As an adult, I find that January 1 rolling around means more to me each year. Last January I made a promise that I would whip myself into (physical) shape. It was the first time I have ever followed through on something of that sort, and it reminded me that with our little friend Resolve we are able to accomplish quite a lot.

This is the twelfth column I’ve logged for Out There, and throughout the past year local music has hit bumps, gotten bruises and made big changes. 2009 was transition-heavy—a major writer moved largely to the online sphere, a few artists made their exits, some venues shuttered, while others relocated (some whined publicly about it, some suffered in silence)—and now it’s with Resolve that the scene and its biggest advocates venture into a fresh, new year.

By now you’ve likely heard that PLATFORM BOOKING and its hard-working stalwart PATRICK KENDRICK are transitioning booking duties from CATERINA WINERY to SUNSET JUNCTION in Browne’s Addition (1801 W. Sunset Blvd.). It’s a big decision during a time in which the local scene is in need of another jumpstart. The Big Three of local music are all working to make sense of recent upheaval. THE BLVD. is still re-establishing itself in a once-maligned location. EMPYREAN is hard at work moving to the space previously inhabited by the BIG DIPPER (those wheels are in motion as I type). And now, ever-ambitious Kendrick is taking on possibly the least favorable space of the three (take, for example, 40-year Spokane resident Ashley’s Dad’s response on hearing the news: “That place?” And he’s not alone…).

But Patrick Kendrick’s not in the habit of letting us down. He revitalized a stale music scene while manning a hole in the wall coffee shop, and then became the resulting patron saint of said scene upon Rock Coffee’s strong-armed closure. After the drama-filled dust settled, he set his sights on converting a would-be stuffy winery into a well-rounded, diverse venue that appealed to both the yuppies and the punks, and succeeded. He continued efforts beyond Caterina, punching the figurative clock for events like Elkfest and the 2-year-old multimedia extravaganza that is Terrain. Sunset Junction’s questionable rep doesn’t stand a chance. Times they are a-changin’.

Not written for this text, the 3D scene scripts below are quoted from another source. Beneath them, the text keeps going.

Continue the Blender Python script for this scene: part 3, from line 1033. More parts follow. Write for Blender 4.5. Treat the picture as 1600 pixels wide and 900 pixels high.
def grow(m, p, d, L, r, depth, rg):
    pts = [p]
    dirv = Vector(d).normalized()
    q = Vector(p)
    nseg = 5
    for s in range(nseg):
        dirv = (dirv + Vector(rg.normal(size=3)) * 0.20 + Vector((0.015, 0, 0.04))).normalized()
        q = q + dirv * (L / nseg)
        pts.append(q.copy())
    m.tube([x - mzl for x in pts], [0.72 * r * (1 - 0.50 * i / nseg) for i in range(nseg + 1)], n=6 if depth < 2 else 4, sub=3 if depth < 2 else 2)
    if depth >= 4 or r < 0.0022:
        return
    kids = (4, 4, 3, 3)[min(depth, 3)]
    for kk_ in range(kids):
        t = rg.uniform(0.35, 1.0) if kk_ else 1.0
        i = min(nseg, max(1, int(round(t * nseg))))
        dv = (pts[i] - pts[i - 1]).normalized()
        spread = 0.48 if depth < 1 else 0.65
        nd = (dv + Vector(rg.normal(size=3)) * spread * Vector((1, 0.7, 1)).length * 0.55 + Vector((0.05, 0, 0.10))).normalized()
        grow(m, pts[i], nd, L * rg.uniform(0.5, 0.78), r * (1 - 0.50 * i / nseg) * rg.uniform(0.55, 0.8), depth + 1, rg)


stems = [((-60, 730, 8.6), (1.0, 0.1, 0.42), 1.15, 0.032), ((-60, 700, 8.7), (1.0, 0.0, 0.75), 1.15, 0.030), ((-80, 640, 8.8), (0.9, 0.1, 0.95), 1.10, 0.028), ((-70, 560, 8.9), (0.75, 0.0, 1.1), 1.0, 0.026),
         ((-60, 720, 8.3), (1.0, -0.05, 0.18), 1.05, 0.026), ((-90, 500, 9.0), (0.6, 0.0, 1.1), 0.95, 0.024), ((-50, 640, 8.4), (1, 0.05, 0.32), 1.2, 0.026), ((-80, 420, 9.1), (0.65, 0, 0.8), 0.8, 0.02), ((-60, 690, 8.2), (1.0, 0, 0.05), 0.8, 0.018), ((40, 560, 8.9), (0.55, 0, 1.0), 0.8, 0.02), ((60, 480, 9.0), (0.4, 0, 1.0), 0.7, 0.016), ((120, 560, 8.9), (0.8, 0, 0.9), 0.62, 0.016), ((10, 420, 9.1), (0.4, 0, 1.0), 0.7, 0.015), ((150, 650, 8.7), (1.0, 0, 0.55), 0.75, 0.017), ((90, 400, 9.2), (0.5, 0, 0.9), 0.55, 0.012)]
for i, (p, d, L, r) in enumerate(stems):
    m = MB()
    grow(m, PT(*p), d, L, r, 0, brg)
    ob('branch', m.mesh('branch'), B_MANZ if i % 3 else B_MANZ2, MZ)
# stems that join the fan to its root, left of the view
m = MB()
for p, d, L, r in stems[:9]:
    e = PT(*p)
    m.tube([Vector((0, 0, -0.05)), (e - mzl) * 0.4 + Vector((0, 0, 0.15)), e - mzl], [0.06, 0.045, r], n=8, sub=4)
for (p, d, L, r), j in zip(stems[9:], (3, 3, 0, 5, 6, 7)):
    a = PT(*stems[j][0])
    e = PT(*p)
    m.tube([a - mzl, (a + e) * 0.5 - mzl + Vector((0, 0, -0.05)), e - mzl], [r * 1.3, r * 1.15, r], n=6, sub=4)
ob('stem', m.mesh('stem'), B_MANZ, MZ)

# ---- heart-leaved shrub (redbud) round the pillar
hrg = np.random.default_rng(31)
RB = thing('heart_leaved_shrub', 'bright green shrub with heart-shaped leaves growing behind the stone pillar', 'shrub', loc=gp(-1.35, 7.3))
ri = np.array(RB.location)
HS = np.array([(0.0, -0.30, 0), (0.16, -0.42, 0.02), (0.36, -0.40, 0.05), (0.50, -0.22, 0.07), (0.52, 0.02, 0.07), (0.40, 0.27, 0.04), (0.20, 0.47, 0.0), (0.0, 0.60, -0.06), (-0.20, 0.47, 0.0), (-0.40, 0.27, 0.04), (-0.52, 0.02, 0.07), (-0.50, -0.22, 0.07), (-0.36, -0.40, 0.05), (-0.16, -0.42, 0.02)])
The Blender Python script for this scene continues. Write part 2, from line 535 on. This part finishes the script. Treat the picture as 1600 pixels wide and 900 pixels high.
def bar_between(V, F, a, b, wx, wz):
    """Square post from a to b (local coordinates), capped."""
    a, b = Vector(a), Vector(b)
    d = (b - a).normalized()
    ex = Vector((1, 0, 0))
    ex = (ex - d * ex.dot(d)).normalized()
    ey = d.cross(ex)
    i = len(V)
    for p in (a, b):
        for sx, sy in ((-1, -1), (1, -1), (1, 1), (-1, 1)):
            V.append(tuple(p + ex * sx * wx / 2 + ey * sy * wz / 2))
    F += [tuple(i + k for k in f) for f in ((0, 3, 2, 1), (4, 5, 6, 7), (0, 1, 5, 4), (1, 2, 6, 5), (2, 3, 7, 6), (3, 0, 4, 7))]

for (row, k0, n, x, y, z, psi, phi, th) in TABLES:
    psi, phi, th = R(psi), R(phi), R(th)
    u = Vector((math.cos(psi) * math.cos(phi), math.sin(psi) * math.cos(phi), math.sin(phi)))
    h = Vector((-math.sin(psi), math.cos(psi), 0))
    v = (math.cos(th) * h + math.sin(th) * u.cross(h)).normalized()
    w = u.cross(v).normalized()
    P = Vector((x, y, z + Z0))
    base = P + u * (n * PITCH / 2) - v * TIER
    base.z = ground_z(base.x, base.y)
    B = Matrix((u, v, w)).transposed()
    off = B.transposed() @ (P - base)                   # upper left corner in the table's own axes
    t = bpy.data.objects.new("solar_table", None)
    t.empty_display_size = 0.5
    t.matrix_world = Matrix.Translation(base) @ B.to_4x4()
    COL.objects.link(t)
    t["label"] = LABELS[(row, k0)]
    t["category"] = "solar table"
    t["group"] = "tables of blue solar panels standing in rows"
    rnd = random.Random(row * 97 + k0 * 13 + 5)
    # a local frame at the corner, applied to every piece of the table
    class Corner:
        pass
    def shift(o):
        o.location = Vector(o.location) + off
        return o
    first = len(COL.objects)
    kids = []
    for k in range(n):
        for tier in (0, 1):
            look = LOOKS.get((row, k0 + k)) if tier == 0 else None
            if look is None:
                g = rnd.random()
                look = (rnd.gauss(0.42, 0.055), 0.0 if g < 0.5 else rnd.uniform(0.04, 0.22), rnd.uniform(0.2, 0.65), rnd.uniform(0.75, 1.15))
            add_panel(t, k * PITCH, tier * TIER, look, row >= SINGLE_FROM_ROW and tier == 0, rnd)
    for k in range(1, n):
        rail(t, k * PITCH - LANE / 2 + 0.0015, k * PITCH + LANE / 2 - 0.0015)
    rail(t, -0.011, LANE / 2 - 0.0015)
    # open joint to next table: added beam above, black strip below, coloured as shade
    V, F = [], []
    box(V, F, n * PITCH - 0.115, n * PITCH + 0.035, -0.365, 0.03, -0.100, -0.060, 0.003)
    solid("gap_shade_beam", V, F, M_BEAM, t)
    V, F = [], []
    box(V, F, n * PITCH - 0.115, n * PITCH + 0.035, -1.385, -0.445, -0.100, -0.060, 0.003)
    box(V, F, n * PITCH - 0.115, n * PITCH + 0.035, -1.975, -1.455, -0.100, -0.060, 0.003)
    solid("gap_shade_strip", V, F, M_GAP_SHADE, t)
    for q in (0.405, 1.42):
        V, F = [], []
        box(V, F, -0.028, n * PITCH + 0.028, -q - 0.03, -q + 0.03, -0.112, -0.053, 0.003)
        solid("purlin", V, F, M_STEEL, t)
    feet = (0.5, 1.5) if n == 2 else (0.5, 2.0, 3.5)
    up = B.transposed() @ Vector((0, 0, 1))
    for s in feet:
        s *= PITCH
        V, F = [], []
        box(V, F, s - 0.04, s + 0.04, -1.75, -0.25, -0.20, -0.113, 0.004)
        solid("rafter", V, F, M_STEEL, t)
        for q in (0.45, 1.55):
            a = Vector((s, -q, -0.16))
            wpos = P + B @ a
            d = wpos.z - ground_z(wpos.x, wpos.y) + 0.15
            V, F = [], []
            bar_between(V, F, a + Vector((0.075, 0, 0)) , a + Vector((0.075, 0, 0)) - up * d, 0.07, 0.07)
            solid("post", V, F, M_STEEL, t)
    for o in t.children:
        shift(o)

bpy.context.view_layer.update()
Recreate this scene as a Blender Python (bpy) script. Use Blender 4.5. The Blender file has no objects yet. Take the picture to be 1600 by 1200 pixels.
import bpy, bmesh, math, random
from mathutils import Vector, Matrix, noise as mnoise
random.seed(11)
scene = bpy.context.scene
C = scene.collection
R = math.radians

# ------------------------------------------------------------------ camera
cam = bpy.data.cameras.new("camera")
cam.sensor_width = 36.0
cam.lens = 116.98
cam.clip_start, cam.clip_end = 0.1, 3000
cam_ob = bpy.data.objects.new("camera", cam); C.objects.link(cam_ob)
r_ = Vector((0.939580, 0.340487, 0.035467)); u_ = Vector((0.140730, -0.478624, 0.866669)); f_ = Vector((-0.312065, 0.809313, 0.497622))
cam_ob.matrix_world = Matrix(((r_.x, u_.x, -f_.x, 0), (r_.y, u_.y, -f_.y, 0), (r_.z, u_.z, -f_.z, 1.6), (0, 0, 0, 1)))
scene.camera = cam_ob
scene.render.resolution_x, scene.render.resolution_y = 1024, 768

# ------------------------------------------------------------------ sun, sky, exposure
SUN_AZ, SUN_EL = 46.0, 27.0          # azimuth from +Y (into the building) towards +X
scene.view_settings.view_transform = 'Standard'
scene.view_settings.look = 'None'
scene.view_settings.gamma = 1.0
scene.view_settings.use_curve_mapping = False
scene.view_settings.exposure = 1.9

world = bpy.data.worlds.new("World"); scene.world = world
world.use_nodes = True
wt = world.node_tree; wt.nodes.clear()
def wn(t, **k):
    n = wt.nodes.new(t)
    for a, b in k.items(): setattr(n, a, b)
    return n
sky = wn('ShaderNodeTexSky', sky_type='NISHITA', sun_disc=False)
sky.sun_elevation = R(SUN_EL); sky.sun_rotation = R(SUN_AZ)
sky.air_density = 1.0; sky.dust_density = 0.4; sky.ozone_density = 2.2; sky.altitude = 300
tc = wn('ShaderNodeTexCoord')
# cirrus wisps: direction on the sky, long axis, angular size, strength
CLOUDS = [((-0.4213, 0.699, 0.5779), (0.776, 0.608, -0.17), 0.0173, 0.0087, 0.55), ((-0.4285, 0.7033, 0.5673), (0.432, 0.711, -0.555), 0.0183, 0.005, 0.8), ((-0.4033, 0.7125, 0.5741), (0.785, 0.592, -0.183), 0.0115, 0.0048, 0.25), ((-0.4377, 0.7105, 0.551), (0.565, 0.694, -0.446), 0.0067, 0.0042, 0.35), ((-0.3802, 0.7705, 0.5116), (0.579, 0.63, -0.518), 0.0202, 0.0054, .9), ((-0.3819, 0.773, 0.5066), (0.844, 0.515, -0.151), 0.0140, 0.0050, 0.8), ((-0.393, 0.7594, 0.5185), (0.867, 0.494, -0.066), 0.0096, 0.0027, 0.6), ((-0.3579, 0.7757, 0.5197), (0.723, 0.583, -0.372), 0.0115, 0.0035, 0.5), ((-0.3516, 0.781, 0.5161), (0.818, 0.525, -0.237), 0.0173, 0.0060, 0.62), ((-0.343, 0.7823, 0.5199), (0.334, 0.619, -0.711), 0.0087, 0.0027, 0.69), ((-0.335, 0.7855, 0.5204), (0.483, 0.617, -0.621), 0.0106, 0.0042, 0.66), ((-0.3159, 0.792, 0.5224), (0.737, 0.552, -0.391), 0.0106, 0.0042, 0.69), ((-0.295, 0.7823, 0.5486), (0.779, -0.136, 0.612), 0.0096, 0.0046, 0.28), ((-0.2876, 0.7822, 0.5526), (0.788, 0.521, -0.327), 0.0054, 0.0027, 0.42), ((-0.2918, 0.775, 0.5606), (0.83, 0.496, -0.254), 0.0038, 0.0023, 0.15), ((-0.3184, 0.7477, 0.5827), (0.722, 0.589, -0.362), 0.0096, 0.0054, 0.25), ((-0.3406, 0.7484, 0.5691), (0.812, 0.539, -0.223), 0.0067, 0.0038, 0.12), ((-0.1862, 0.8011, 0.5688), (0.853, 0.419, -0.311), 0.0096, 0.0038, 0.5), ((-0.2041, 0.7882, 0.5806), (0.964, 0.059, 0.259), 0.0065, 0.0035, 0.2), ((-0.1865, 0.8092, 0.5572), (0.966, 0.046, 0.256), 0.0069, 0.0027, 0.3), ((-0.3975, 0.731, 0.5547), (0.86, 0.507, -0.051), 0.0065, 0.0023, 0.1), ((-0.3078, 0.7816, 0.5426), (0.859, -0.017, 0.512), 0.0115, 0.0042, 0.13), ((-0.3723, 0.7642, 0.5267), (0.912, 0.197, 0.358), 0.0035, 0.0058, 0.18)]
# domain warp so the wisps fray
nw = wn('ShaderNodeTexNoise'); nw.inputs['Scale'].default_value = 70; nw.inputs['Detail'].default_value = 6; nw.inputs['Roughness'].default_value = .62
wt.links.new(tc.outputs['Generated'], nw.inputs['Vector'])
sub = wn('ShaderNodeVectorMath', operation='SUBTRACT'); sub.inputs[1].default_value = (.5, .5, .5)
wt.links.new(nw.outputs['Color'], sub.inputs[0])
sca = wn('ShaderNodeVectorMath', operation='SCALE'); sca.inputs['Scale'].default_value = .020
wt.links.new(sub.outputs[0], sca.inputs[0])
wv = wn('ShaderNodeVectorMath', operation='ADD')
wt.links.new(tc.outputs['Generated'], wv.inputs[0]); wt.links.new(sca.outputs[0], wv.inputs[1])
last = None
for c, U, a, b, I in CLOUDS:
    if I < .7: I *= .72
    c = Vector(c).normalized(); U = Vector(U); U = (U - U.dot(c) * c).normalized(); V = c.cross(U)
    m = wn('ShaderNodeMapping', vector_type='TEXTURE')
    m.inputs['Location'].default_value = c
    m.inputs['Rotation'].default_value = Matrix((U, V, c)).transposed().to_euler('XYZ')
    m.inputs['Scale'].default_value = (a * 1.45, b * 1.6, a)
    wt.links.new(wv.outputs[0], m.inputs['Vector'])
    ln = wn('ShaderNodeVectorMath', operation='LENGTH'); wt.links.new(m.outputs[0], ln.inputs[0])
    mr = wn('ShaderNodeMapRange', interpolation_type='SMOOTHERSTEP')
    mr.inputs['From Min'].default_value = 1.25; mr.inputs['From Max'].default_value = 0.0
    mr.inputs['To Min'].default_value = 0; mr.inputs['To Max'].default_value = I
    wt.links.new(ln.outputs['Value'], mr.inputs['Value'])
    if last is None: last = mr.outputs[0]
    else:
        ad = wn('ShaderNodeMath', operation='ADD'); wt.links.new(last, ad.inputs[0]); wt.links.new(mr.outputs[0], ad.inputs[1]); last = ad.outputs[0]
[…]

“Everybody should win in the local music scene,” Patrick repeated emphatically to me on the phone when we talked recently about his new venture, before adding with his pitch-perfect sarcasm, “I know that’s a crazy idea.” But the simple sentiment is what makes the man’s operation functional (and successful) on a regular basis. It’s built a reputation for him with bands near and far, and helped him keep his aforementioned halo securely in place with local media, bands and figureheads. A challenge lies ahead, but he’s the man for the job.

Here’s what the Sunset transition means: Platform Booking now operates in a larger space (nearly 200 capacity) that’s already fully-equipped for those new sprinkler laws, and gets rolling as soon as the ball drops in 2010 (read: ASAP). Aside from a few extra blocks outside of downtown for you non-Additioners, the new space will soon be the place to be. Trust me.

Sunset Junction’s first Platform-booked shows start January 8 with Kevin Long, Annie O’Neill, and Brandon O’Neill and January 9 with Buffalo Jones and Plastic Saints. Watch for a host of new ideas, among them DJ nights, “Practice Space” nights, and more in the coming weeks and months.